SHORT PROBLEM: In exact form, please repeat the records from their opening line down to the line with "return t*t*(3-2*t)", including that line.

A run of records
____________________

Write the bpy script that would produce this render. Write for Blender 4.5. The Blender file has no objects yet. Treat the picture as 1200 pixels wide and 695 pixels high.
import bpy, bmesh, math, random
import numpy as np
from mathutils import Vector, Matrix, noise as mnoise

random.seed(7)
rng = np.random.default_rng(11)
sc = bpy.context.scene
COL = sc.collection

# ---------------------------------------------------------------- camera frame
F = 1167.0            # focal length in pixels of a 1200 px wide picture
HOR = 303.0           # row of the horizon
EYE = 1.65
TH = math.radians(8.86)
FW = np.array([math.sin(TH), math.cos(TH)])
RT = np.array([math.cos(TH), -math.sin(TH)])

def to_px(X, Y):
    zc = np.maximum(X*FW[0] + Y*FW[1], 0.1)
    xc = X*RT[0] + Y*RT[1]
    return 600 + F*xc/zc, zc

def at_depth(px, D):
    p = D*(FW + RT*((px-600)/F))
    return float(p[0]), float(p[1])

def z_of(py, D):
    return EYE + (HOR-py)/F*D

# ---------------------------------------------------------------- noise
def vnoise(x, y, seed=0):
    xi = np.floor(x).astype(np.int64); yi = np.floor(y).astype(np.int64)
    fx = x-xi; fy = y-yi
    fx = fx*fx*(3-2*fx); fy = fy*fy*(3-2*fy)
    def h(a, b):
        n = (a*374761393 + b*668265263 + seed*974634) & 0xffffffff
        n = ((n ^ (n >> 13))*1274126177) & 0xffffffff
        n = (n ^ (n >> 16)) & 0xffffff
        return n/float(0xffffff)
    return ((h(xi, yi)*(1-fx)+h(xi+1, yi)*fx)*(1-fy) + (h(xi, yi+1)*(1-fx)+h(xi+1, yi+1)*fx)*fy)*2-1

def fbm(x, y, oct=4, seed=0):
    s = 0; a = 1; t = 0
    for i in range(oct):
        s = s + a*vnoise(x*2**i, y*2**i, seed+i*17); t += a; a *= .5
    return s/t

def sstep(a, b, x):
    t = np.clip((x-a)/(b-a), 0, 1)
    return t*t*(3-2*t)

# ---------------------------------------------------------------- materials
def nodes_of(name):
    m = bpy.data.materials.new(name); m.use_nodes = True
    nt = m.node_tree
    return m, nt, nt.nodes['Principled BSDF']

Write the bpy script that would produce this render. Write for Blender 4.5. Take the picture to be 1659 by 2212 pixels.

____________________

ANSWER FOR THE TASK:
Write the bpy script that would produce this render. Write for Blender 4.5. The Blender file has no objects yet. Treat the picture as 1200 pixels wide and 695 pixels high.
import bpy, bmesh, math, random
import numpy as np
from mathutils import Vector, Matrix, noise as mnoise

random.seed(7)
rng = np.random.default_rng(11)
sc = bpy.context.scene
COL = sc.collection

# ---------------------------------------------------------------- camera frame
F = 1167.0            # focal length in pixels of a 1200 px wide picture
HOR = 303.0           # row of the horizon
EYE = 1.65
TH = math.radians(8.86)
FW = np.array([math.sin(TH), math.cos(TH)])
RT = np.array([math.cos(TH), -math.sin(TH)])

def to_px(X, Y):
    zc = np.maximum(X*FW[0] + Y*FW[1], 0.1)
    xc = X*RT[0] + Y*RT[1]
    return 600 + F*xc/zc, zc

def at_depth(px, D):
    p = D*(FW + RT*((px-600)/F))
    return float(p[0]), float(p[1])

def z_of(py, D):
    return EYE + (HOR-py)/F*D

# ---------------------------------------------------------------- noise
def vnoise(x, y, seed=0):
    xi = np.floor(x).astype(np.int64); yi = np.floor(y).astype(np.int64)
    fx = x-xi; fy = y-yi
    fx = fx*fx*(3-2*fx); fy = fy*fy*(3-2*fy)
    def h(a, b):
        n = (a*374761393 + b*668265263 + seed*974634) & 0xffffffff
        n = ((n ^ (n >> 13))*1274126177) & 0xffffffff
        n = (n ^ (n >> 16)) & 0xffffff
        return n/float(0xffffff)
    return ((h(xi, yi)*(1-fx)+h(xi+1, yi)*fx)*(1-fy) + (h(xi, yi+1)*(1-fx)+h(xi+1, yi+1)*fx)*fy)*2-1

def fbm(x, y, oct=4, seed=0):
    s = 0; a = 1; t = 0
    for i in range(oct):
        s = s + a*vnoise(x*2**i, y*2**i, seed+i*17); t += a; a *= .5
    return s/t

def sstep(a, b, x):
    t = np.clip((x-a)/(b-a), 0, 1)
    return t*t*(3-2*t)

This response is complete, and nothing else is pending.